-Stephen Arterburn, Reframe Your Life
I'm currently reading a book about reframing. Reframing essentially is looking at an event, most likely a negative event, in our lives in a completely different way. Maybe looking at it from the point of someone else. Maybe taking our eyes off of the hurt and pain we feel to look at it from another point of view.
As I am reading, it is helping to deal with my past. It is helping me to remember that my life is not all bad. It is how I look at my life that matters. The people in my life who hurt me are not all bad. Yes, I've been hurt badly. But I survived. And I'm moving forward. Yes, I deal with flashbacks and intrusive memories. But I am still here. I am still fighting. I still have a chance to have a great life, regardless of what was done to me while growing up. But I can't move forward if I'm stuck in the past. I can't move forward if I still am bitter about what has been done to me.
Easier said than done.
Sometimes we focus our energy so much on the hurt that it takes everything out of us. We get pulled down. And I believe that's where the enemy wants us. While God uses the bad situations in our lives to make something good and something of value, the enemy wants to tear us down and make us miserable. He wants us to forget what God has done. God has continually given me strength and courage to fight through some intensely bad things in my life.
When I focus on the past, I am easily overwhelmed.
And that overwhelmingly bad feeling is not what I was meant to live with. I was meant to be more than a conqueror. I am meant to live as a survivor not a victim. But when I dwell in the negatives of my past, I'm giving them power. I'm giving the enemy power to bring me down. I'm giving my father control over my life, control he doesn't deserve. He doesn't deserve anything from me.
I know that many have told me that my story is the worst they've ever heard. I've lived a life with unspeakably bad things, with things I've been told that nobody deserves to deal with. But you know what's worse? Not knowing God. My life actually isn't that bad. I am thankful every day that I know God and that I know He can help me through anything that comes my way. If I didn't know God, I wouldn't be here. I know He can help me overcome the memories. He can help me overcome the pain and hurt I still deal with. He gave me the strength to go through them.
I am so lucky to know God. Fortunate beyond description. Because knowing Him means that I don't have to live as a victim. I am a survivor because He has helped me get this far.
My mom texted me this morning and said that she's amazed that I graduated from college. Many people who know the details of my abuse (which are only a handful of people) have said that it is a miracle that I function. I thank God every day that I can function well despite years of torture and abuse. I thank God for giving me the opportunities I have had to make it out of my situation.
I thank God each day for my life, because no matter how painful it becomes, it is a blessing from God. He truly can turn the worst events in our lives around and make them good.

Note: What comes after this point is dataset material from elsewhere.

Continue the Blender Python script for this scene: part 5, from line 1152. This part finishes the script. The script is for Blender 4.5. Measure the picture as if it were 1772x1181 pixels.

Every day, I go on the swings at the park. I go on the swings because the wind makes me feel free. It's the closest thing to flying there is on earth. As I swing, I listen to one song over and over. Only one song. Every single day. Every time I swing. And as I listen to this song, God always speaks to me. The song is called Hope is Calling by Bellarive. The chorus says:
There's a hope in the distance
And it's begging to be found
There's a love inside me
Reaching for it now.
Sometimes life gets so hard that we try to find hope but we don't see it. But there is always hope, maybe far away in the distance. But it's still there. And it's worth fighting for. It's worth reaching for. Every time I listen to this song I am reminded that there is always hope.